Anna Bligh tweets for daylight saving
ANNA Bligh has reopened Queensland's thorny daylight saving debate.
ANNA Bligh has reopened Queensland's thorny daylight saving debate, suggesting yesterday that passions had cooled sufficiently for summer time to be trialled again in Brisbane and the state's southeast.
The Premier backed away from her previous insistence that she would not revisit the perennial barbecue-stopper when independent MP Peter Wellington unveiled private member's legislation to split Queensland into two summer time zones: one in line with NSW, the other an hour behind.
Ms Bligh hit Twitter to kick along the proposal, saying: "I'm wondering after 18 years, is it time to give people another say?"
The Premier's office would not comment last night on speculation that Ms Bligh was preparing to announce a trial next summer of daylight saving in the southeast, before a referendum at the state election due in 2012.
Summer time was last piloted statewide in Queensland by the Goss Labor government, but a 1992 referendum decisively rejected it, 54.5 per cent against to 44.5 per cent in favour of putting the clocks forward.
Wayne Goss said yesterday he regretted that he didn't give voters a "third option" of confining daylight saving to Brisbane and the southeast, where support for it was strongest.
"With the benefit of hindsight, I think we should have worked out a way to have done that," the former premier told The Australian.
"I think it is a good compromise."
The opposition said it would campaign for a no vote if Mr Wellington's referendum proposal got up.
"I don't want to make an interstate problem an intrastate problem," Liberal National Party leader John-Paul Langbroek said.
Queensland and Western Australia are the holdout states on daylight saving, with voters in the west last May slapping down the fourth attempt to introduce it there.
The issue was considered so dead in Queensland that reporters had given up asking Ms Bligh about the possibility of change.

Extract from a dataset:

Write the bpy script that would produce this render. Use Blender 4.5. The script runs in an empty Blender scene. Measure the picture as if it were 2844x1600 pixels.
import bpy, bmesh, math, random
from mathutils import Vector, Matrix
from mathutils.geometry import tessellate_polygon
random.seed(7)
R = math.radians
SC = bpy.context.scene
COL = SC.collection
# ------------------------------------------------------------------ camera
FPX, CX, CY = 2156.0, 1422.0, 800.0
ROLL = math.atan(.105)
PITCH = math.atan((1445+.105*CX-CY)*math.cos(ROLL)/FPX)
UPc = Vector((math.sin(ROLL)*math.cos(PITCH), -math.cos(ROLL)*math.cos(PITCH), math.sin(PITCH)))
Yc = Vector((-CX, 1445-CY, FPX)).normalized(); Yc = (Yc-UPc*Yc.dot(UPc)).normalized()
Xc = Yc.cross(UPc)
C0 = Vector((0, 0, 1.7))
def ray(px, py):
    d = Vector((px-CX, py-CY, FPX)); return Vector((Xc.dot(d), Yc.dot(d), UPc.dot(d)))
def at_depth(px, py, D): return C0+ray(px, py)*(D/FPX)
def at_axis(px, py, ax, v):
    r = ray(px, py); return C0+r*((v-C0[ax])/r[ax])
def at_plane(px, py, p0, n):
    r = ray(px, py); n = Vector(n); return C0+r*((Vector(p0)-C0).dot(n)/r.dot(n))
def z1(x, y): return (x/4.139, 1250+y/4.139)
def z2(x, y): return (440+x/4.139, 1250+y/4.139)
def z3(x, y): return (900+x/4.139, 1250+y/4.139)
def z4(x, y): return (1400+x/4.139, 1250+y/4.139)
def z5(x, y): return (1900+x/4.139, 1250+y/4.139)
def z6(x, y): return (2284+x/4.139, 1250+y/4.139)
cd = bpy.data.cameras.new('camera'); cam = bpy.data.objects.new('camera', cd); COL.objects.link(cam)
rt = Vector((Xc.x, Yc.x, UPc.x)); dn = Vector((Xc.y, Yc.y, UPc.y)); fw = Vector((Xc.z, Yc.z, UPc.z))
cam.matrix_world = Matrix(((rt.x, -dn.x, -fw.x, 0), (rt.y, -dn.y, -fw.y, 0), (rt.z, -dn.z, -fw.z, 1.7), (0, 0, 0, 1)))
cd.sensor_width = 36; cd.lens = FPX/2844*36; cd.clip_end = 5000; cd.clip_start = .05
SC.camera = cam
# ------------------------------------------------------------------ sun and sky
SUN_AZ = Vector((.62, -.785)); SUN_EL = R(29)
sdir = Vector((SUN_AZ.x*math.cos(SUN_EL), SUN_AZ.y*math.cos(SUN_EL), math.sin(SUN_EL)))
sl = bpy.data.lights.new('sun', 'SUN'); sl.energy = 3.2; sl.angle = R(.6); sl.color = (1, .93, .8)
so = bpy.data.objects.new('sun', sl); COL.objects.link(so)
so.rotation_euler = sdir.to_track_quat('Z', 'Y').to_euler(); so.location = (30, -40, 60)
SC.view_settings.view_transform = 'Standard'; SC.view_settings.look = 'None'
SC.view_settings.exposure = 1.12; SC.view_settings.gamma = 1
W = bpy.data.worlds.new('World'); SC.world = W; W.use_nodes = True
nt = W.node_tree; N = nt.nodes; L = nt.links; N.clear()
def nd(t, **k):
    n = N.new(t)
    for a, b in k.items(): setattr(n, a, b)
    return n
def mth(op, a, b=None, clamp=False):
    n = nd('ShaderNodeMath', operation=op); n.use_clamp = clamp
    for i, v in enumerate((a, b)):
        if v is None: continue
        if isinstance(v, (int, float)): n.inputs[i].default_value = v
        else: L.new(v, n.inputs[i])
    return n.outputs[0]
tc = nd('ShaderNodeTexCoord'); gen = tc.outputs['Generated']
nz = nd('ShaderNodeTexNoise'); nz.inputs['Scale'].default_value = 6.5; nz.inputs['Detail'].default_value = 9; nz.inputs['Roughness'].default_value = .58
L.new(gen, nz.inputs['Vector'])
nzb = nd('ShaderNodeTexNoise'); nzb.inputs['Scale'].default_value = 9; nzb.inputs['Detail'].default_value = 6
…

Ms Bligh's surprise tweets on daylight saving came on a day when the government was under intense pressure over the bungling of payrolls for state health workers.
However, Ms Bligh is said to have recognised the issue of daylight saving was "not going away" in the southeast, and Mr Wellington's private member's bill meant it had to be addressed.
After meeting Ms Bligh yesterday, Mr Wellington urged the public to get behind the referendum and "be decisive".